§ Available data:
START

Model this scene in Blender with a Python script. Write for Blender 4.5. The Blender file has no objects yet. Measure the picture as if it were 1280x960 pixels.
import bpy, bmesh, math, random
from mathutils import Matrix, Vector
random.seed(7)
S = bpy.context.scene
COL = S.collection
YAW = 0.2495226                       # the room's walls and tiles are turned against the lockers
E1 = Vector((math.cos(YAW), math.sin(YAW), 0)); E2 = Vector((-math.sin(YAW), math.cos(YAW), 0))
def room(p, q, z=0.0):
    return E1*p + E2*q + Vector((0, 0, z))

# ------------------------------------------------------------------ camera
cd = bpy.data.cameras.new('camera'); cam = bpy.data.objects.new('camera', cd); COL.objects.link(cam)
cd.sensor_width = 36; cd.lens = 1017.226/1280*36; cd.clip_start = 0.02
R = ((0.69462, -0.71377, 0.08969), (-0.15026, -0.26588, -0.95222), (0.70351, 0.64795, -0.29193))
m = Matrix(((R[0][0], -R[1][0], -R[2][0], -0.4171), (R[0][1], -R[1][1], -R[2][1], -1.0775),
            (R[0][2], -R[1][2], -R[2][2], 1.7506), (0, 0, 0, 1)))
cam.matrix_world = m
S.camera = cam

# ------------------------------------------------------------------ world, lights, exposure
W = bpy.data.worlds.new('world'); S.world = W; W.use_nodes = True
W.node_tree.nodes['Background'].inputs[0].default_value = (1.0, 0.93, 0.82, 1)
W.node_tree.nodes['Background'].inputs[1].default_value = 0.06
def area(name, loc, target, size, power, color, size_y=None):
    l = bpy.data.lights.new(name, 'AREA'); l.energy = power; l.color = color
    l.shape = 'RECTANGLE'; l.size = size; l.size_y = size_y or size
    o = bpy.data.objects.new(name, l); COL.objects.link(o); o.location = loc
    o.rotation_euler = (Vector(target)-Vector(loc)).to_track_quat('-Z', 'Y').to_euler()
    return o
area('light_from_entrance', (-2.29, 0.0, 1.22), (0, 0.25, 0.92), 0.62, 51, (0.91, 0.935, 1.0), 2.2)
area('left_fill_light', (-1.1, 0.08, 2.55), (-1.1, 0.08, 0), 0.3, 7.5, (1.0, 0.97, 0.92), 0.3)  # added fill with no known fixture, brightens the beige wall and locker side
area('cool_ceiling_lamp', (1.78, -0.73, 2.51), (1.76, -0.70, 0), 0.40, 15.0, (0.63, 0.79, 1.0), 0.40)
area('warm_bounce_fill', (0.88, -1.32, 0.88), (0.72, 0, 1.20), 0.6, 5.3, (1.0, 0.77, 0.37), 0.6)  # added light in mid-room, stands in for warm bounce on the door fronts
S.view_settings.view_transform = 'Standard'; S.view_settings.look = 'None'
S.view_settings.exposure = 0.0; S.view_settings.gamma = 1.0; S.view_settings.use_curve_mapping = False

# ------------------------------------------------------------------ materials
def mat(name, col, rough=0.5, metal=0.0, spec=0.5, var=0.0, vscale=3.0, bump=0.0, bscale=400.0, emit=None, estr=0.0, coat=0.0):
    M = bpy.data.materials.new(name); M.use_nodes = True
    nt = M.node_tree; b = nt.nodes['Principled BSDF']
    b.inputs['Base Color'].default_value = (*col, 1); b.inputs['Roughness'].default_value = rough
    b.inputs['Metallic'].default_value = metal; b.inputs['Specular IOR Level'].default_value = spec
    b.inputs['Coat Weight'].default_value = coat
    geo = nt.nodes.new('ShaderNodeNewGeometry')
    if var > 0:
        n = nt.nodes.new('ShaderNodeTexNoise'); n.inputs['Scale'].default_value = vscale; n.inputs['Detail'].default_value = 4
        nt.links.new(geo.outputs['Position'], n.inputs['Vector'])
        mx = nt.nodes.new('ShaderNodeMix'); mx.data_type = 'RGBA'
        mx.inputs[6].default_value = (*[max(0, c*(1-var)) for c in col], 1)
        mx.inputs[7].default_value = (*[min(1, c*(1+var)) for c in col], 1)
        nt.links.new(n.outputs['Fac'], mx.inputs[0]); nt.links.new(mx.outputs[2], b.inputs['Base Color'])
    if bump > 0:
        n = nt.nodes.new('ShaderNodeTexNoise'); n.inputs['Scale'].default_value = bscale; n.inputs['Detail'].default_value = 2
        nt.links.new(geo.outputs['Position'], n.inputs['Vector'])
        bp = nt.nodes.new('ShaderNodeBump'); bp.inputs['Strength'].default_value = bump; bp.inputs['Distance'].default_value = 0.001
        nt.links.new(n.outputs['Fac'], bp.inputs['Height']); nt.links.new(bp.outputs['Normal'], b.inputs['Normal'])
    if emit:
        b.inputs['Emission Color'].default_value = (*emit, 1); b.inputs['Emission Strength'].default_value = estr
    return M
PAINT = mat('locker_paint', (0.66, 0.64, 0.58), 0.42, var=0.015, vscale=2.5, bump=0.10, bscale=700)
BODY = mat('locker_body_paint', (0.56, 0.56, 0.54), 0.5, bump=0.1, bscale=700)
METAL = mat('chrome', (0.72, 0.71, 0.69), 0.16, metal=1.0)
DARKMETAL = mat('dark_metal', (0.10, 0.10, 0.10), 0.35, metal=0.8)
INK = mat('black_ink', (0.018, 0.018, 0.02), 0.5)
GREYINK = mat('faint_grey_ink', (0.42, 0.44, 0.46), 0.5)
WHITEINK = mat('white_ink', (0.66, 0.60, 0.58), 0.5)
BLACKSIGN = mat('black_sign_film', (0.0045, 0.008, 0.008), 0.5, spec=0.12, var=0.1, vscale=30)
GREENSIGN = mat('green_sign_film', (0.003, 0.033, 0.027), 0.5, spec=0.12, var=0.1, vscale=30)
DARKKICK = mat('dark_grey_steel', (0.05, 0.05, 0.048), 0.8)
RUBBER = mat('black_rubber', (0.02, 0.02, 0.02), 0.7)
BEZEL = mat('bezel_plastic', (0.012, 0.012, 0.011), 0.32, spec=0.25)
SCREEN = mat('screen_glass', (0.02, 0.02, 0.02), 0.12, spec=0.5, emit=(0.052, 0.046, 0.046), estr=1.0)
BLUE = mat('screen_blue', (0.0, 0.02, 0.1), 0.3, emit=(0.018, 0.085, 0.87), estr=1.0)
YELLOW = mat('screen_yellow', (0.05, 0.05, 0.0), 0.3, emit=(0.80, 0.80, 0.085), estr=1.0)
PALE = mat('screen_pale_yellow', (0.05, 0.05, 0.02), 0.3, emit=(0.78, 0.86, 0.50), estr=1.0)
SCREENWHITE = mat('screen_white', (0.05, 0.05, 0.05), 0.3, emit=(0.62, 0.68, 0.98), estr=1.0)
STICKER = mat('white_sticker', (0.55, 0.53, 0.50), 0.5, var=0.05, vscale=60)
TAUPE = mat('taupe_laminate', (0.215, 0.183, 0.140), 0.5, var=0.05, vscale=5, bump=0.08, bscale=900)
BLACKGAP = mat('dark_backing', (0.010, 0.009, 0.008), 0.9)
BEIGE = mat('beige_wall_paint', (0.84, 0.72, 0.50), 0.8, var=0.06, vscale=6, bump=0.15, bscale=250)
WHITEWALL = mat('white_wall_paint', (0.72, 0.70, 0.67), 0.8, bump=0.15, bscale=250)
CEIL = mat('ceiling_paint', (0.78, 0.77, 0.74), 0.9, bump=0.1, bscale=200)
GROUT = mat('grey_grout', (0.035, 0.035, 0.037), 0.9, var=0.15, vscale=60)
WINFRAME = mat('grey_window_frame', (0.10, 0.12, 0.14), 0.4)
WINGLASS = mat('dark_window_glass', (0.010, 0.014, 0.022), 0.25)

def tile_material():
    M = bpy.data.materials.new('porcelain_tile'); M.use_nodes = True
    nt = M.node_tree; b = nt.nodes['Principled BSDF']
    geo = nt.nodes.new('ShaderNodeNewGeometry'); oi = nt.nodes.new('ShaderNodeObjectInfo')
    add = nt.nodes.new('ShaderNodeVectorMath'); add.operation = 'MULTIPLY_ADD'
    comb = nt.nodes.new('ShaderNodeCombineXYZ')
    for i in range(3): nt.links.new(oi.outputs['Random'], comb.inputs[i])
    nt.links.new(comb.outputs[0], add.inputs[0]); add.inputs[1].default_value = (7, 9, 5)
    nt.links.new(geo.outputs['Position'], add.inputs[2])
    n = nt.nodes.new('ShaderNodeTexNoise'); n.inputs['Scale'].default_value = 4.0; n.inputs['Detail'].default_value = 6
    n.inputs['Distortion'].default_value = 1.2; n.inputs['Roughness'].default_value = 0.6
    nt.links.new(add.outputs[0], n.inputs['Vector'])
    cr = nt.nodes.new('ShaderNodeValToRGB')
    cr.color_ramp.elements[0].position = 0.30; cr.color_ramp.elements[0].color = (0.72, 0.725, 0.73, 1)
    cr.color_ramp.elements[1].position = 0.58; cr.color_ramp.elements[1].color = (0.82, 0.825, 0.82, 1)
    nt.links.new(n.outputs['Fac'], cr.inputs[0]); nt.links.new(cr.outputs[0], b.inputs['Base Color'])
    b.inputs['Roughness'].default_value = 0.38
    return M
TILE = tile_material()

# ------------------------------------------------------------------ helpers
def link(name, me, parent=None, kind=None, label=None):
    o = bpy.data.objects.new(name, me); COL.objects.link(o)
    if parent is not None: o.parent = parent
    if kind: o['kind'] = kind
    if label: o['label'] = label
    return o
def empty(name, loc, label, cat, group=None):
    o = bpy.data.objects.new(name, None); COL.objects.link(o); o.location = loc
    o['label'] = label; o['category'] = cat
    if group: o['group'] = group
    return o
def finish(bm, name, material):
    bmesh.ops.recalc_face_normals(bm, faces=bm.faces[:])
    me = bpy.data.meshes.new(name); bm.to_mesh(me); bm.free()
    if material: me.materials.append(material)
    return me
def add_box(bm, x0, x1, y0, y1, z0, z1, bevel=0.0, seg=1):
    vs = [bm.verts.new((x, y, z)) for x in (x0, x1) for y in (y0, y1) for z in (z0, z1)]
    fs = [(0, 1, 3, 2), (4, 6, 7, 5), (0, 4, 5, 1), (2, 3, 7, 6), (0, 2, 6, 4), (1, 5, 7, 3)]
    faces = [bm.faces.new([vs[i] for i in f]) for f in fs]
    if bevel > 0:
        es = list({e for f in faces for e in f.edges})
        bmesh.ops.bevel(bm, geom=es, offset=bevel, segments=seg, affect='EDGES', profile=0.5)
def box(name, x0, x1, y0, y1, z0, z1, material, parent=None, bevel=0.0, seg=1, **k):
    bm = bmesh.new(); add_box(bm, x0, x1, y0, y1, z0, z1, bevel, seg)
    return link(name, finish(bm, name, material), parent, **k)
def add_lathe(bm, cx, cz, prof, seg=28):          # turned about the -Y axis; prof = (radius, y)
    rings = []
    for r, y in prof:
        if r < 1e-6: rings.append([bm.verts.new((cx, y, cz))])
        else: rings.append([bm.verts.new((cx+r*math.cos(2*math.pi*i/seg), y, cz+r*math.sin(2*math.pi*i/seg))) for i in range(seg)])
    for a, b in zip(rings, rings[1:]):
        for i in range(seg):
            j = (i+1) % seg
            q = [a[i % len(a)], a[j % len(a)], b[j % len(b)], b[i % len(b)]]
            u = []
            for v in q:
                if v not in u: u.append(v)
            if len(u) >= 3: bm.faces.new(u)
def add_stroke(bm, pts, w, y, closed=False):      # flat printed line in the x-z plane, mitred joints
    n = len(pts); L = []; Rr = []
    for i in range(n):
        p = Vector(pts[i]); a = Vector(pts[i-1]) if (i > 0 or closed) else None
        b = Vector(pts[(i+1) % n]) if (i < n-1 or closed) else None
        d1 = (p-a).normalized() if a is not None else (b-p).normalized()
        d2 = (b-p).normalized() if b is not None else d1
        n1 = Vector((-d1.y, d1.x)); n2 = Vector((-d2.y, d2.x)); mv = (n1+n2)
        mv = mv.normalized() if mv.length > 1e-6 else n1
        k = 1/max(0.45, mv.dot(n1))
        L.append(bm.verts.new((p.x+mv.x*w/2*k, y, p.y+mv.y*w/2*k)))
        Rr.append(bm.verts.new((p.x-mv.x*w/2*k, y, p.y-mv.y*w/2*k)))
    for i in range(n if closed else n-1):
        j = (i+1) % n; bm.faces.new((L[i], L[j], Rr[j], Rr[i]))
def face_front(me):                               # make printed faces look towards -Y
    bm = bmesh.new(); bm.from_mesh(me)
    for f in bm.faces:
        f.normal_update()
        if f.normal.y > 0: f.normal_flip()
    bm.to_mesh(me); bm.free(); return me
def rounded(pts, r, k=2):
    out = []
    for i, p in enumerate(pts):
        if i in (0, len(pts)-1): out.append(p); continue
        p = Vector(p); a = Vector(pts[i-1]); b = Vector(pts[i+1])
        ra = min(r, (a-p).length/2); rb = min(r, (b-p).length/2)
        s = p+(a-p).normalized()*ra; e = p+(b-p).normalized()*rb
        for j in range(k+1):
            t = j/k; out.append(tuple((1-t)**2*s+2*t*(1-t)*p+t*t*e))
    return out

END

Please give an exact restatement of only the lines from the beginning of the material above to the line with "return E1*p + E2*q + Vector((0, 0, z))", inclusive.

Model this scene in Blender with a Python script. Write for Blender 4.5. The Blender file has no objects yet. Measure the picture as if it were 1280x960 pixels.
import bpy, bmesh, math, random
from mathutils import Matrix, Vector
random.seed(7)
S = bpy.context.scene
COL = S.collection
YAW = 0.2495226                       # the room's walls and tiles are turned against the lockers
E1 = Vector((math.cos(YAW), math.sin(YAW), 0)); E2 = Vector((-math.sin(YAW), math.cos(YAW), 0))
def room(p, q, z=0.0):
    return E1*p + E2*q + Vector((0, 0, z))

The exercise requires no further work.